#### Work to complete
Track down the lines that contain "picture" and copy them.

#### Data segment
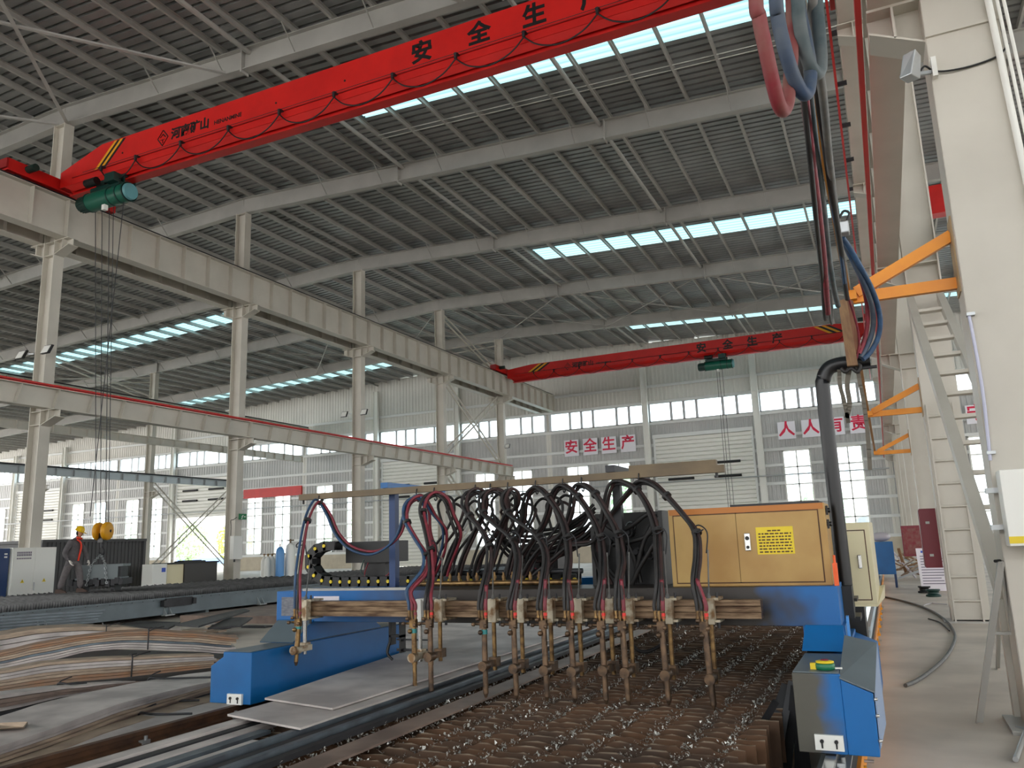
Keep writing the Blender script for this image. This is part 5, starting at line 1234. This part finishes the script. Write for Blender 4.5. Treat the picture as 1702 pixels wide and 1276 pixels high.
bundle('bar_bundle', 'rust-orange topped bar bundle arching highest in the floor heap', fl(-40, 1128), fl(383, 1092), [(-60, 1096), (0, 1084), (60, 1070), (130, 1058), (200, 1050), (250, 1048), (320, 1052), (394, 1059)], [(-60, 1135), (0, 1114), (75, 1099), (150, 1082), (200, 1078), (300, 1081), (380, 1086)], .42, 8, ['mill', 'mill', 'bars', 'tanbar', 'tanbar', 'rustbar', 'rustbar'])
bundle('bar_bundle', 'tan bar bundle below the rust-orange one, tied with a yellowish wire', fl(-40, 1160), fl(368, 1112), [(-60, 1124), (0, 1115), (80, 1100), (160, 1094), (260, 1090), (362, 1087)], [(-60, 1164), (0, 1150), (60, 1141), (120, 1133), (200, 1126), (362, 1108)], .26, 7, ['rustbar', 'tanbar', 'mill', 'tanbar'])
bundle('bar_bundle', 'dark grey bar bundle flaring at the left edge of the heap', fl(-40, 1196), fl(250, 1130), [(-60, 1156), (0, 1148), (60, 1141), (120, 1136), (200, 1130)], [(-60, 1200), (0, 1186), (60, 1168), (120, 1156), (200, 1136)], .3, 6, ['dark', 'mill', 'mill2', 'mill'])
bundle('bar_bundle', 'grey bar bundle in the middle of the heap, tied with a dark strap', fl(-40, 1262), fl(368, 1140), [(-60, 1208), (0, 1188), (70, 1166), (150, 1148), (200, 1138), (280, 1124), (365, 1112)], [(-60, 1256), (0, 1238), (80, 1208), (160, 1184), (230, 1158), (290, 1142), (365, 1132)], .75, 9, ['dark', 'mill2', 'tanbar', 'mill', 'mill'])
bundle('bar_bundle', 'low tan and brown bar bundle along the left rail', fl(-60, 1290), fl(366, 1162), [(-60, 1258), (0, 1240), (80, 1212), (160, 1190), (240, 1168), (310, 1152), (366, 1140)], [(-60, 1282), (0, 1264), (80, 1234), (180, 1204), (280, 1178), (366, 1158)], .55, 8, ['bars', 'mill2', 'tanbar', 'tanbar'])
bundle('bar_bundle', 'lowest blue-grey bar bundle nearest the left rail', fl(-20, 1296), fl(390, 1178), [(-30, 1276), (60, 1242), (150, 1212), (250, 1184), (366, 1158)], [(-30, 1292), (60, 1262), (150, 1234), (250, 1206), (366, 1176)], .5, 5, ['bars', 'bars', 'mill'])
tag(MB().hexa([P(-30, 1214, Z=.3), P(40, 1210, Z=.3), P(46, 1202, Z=.3), P(-30, 1204, Z=.3)], [P(-30, 1212, Z=.32), P(38, 1208, Z=.32), P(46, 1199, Z=.36), P(-30, 1202, Z=.32)]).build('loose_offcut', 'tanbar'), 'pale tan offcut lying on the heap at the left picture edge', 'steel offcut')
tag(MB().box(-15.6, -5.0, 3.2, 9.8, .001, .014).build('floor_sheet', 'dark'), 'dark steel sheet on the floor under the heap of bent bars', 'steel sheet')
# scattered black sheets by the table foot
for i, (pts, z, l) in enumerate([([(290, 1040), (330, 1043), (415, 1016), (405, 1013)], .25, 'black offcut sheet tilted on the pile beside the second table'), ([(345, 1046), (400, 1042), (420, 1028), (380, 1028)], .2, 'dark offcut sheet right of the tilted one'), ([(190, 1042), (280, 1046), (300, 1036), (230, 1034)], .18, 'dark offcut sheet at the foot of the second table')]):
    vs = [P(x, y, Z=z+.02*k) for k, (x, y) in enumerate(pts)]
    tag(MB().hexa(vs, [v+Vector((0, 0, .03)) for v in vs]).build('dark_offcut', 'dark'), l, 'steel offcut')
tag(MB().box(-14.9, -8.6, 14.0, 22, 0, .16).build('sheet_pile', 'mill2'), 'low flat pile of sheets on the floor between the table and the gantry', 'plate stack')
for i in range(10):
    c = P(R.uniform(195, 440), R.uniform(1022, 1034), Z=.2); 
    zb_ = .161 if (-14.4 < c.x < -9.1 and 14.2 < c.y < 21.6) else 0
    tag(MB().box(c.x-R.uniform(.1, .4), c.x+R.uniform(.1, .5), c.y-.1, c.y+R.uniform(.1, .3), zb_, zb_+R.uniform(.02, .05)).build('scrap_piece', ('dark', 'mill', 'tanbar')[i % 3]), 'small scrap piece scattered along the foot of the second table', 'scrap', 'scrap along the table foot')
for i in range(6):
    y = 8.6+i*.06; x = -14.6+.3*i
    tag(MB().bar((-15.6, 9.4+.1*i, .2+.055*i), (-14.2, 11.2+.05*i, .25+.05*i), .1, .02).build('flat_bar', 'bars'), 'grey flat bar in the small stack left of the heap, against the table', 'steel bar', 'bars stacked against the table')
# ================================================================ right column row
rn = ['big near column at the right picture edge', 'second column of the right row with the ladder rungs', 'third column of the right row', 'fourth column of the right row', 'fifth column of the right row', 'last column of the right row at the end wall']
RC = []
for k in range(6):
    Yc = FR[k]+(.0 if k else 0)
    if k == 5: Yc = 55.45-8
    RC.append(column(RX+.03, Yc, 'off-white steel %s' % rn[k], (-1,), (-1,), group='right row columns', h=.56, b=.4, zlow=6.14, Llow=.46))
column(RX+.03, 55.4, 'off-white steel %s' % rn[5] if False else 'off-white column of the right row standing against the end wall', (-1,), (-1,), group='right row columns', h=.56, b=.4, zlow=6.14, Llow=.46)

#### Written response
Keep writing the Blender script for this image. This is part 5, starting at line 1234. This part finishes the script. Write for Blender 4.5. Treat the picture as 1702 pixels wide and 1276 pixels high.
tag(MB().hexa([P(-30, 1214, Z=.3), P(40, 1210, Z=.3), P(46, 1202, Z=.3), P(-30, 1204, Z=.3)], [P(-30, 1212, Z=.32), P(38, 1208, Z=.32), P(46, 1199, Z=.36), P(-30, 1202, Z=.32)]).build('loose_offcut', 'tanbar'), 'pale tan offcut lying on the heap at the left picture edge', 'steel offcut')
rn = ['big near column at the right picture edge', 'second column of the right row with the ladder rungs', 'third column of the right row', 'fourth column of the right row', 'fifth column of the right row', 'last column of the right row at the end wall']